## [GIVEN REQUEST]
Starting with the first line of the listing, quote each line exactly until and including the one with "S.camera = cam", leaving pictures out.

## [SUPPLIED MATERIAL]

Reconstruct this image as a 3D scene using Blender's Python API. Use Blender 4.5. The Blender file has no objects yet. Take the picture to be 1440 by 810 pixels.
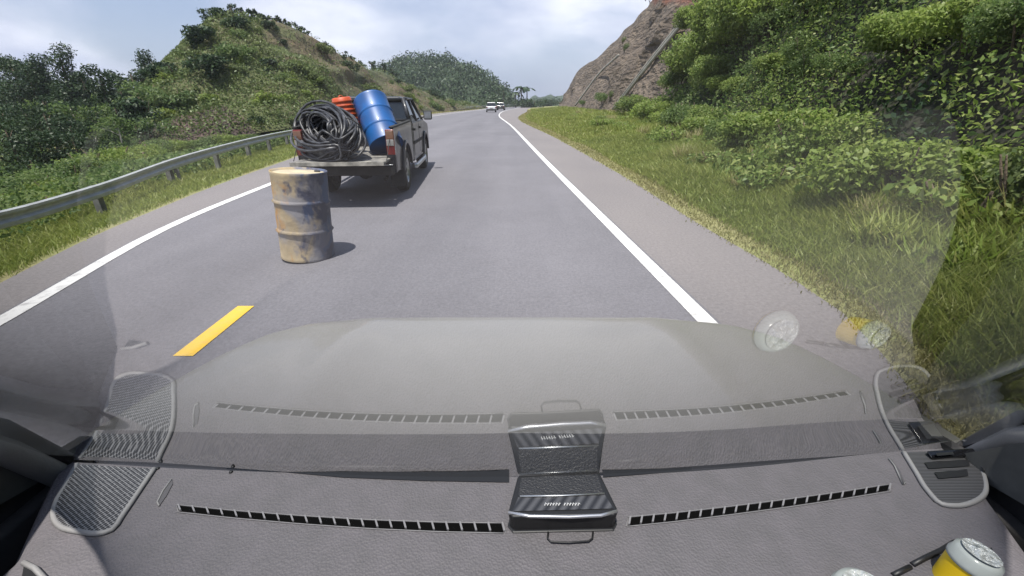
import bpy, math, random
import numpy as np
from mathutils import Vector, Matrix, Euler
random.seed(7); rng = np.random.default_rng(7)
PI = math.pi
S = bpy.context.scene
COL = S.collection

# ------------------------------------------------------------------ camera
FPX = 604.0; HZ = 145.0; CH = 1.5
PITCH = math.atan((405 - HZ) / FPX)
CP, SP = math.cos(PITCH), math.sin(PITCH)
cd = bpy.data.cameras.new('camera'); cam = bpy.data.objects.new('camera', cd); COL.objects.link(cam)
cam.location = (0, 0, CH); cam.rotation_euler = (PI / 2 - PITCH, 0, 0)
cd.sensor_width = 36; cd.lens = FPX / 1440 * 36; cd.clip_start = 0.003; cd.clip_end = 6000
S.camera = cam

def ray(px, py):
    u = (405 - py) / FPX
    return Vector(((px - 720) / FPX, CP + u * SP, -SP + u * CP))
def G(px, py, z=0.0):
    d = ray(px, py); return Vector((0, 0, CH)) + d * ((z - CH) / d.z)
def AT(px, py, Y):
    d = ray(px, py); return Vector((0, 0, CH)) + d * (Y / d.y)

# ------------------------------------------------------------------ world + sun
SUN_EL, SUN_AZ = math.radians(75), math.radians(203)      # azimuth from +Y clockwise (seen from above)
sun_dir = Vector((math.sin(SUN_AZ) * math.cos(SUN_EL), math.cos(SUN_AZ) * math.cos(SUN_EL), math.sin(SUN_EL)))
W = bpy.data.worlds.new('World'); S.world = W; W.use_nodes = True
nt = W.node_tree; nt.nodes.clear(); N = nt.nodes; L = nt.links
def nd(nt_, t, **k):
    n = nt_.nodes.new(t)
    for a, b in k.items(): setattr(n, a, b)
    return n
out = nd(nt, 'ShaderNodeOutputWorld'); bg = nd(nt, 'ShaderNodeBackground')
sky = nd(nt, 'ShaderNodeTexSky', sky_type='NISHITA'); sky.sun_disc = False
sky.sun_elevation = SUN_EL; sky.sun_rotation = SUN_AZ; sky.air_density = 1.2; sky.dust_density = 1.5
bg.inputs['Strength'].default_value = 0.10
tc = nd(nt, 'ShaderNodeTexCoord')
mp = nd(nt, 'ShaderNodeMapping'); mp.inputs['Scale'].default_value = (1.0, 1.0, 2.6); mp.inputs['Location'].default_value = (3.1, 0.4, 1.7)
L.new(tc.outputs['Generated'], mp.inputs['Vector'])
nz = nd(nt, 'ShaderNodeTexNoise'); nz.inputs['Scale'].default_value = 2.3; nz.inputs['Detail'].default_value = 7; nz.inputs['Roughness'].default_value = 0.5; nz.inputs['Distortion'].default_value = 0.5
L.new(mp.outputs[0], nz.inputs['Vector'])
cr = nd(nt, 'ShaderNodeValToRGB'); cr.color_ramp.elements[0].position = 0.32; cr.color_ramp.elements[1].position = 0.52
L.new(nz.outputs['Fac'], cr.inputs['Fac'])
# gaps of blue-grey sky between the clouds
last = cr.outputs['Color']
def gap(px, py, rad, amt):
    global last
    d = ray(px, py).normalized()
    dp = nd(nt, 'ShaderNodeVectorMath', operation='DISTANCE'); dp.inputs[1].default_value = d
    nv = nd(nt, 'ShaderNodeVectorMath', operation='NORMALIZE'); L.new(tc.outputs['Generated'], nv.inputs[0]); L.new(nv.outputs[0], dp.inputs[0])
    n2 = nd(nt, 'ShaderNodeMath', operation='MULTIPLY_ADD'); n2.inputs[1].default_value = 0.34; n2.inputs[2].default_value = -0.17; L.new(nz.outputs['Fac'], n2.inputs[0])
    ad = nd(nt, 'ShaderNodeMath', operation='ADD'); L.new(dp.outputs['Value'], ad.inputs[0]); L.new(n2.outputs[0], ad.inputs[1])
    mr = nd(nt, 'ShaderNodeMapRange', interpolation_type='SMOOTHSTEP'); mr.inputs['From Min'].default_value = rad * 0.25; mr.inputs['From Max'].default_value = rad
    mr.inputs['To Min'].default_value = 1 - amt; mr.inputs['To Max'].default_value = 1
    L.new(ad.outputs[0], mr.inputs['Value'])
    mu = nd(nt, 'ShaderNodeMath', operation='MULTIPLY'); L.new(last, mu.inputs[0]); L.new(mr.outputs[0], mu.inputs[1]); last = mu.outputs[0]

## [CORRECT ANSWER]
Reconstruct this image as a 3D scene using Blender's Python API. Use Blender 4.5. The Blender file has no objects yet. Take the picture to be 1440 by 810 pixels.
import bpy, math, random
import numpy as np
from mathutils import Vector, Matrix, Euler
random.seed(7); rng = np.random.default_rng(7)
PI = math.pi
S = bpy.context.scene
COL = S.collection

# ------------------------------------------------------------------ camera
FPX = 604.0; HZ = 145.0; CH = 1.5
PITCH = math.atan((405 - HZ) / FPX)
CP, SP = math.cos(PITCH), math.sin(PITCH)
cd = bpy.data.cameras.new('camera'); cam = bpy.data.objects.new('camera', cd); COL.objects.link(cam)
cam.location = (0, 0, CH); cam.rotation_euler = (PI / 2 - PITCH, 0, 0)
cd.sensor_width = 36; cd.lens = FPX / 1440 * 36; cd.clip_start = 0.003; cd.clip_end = 6000
S.camera = cam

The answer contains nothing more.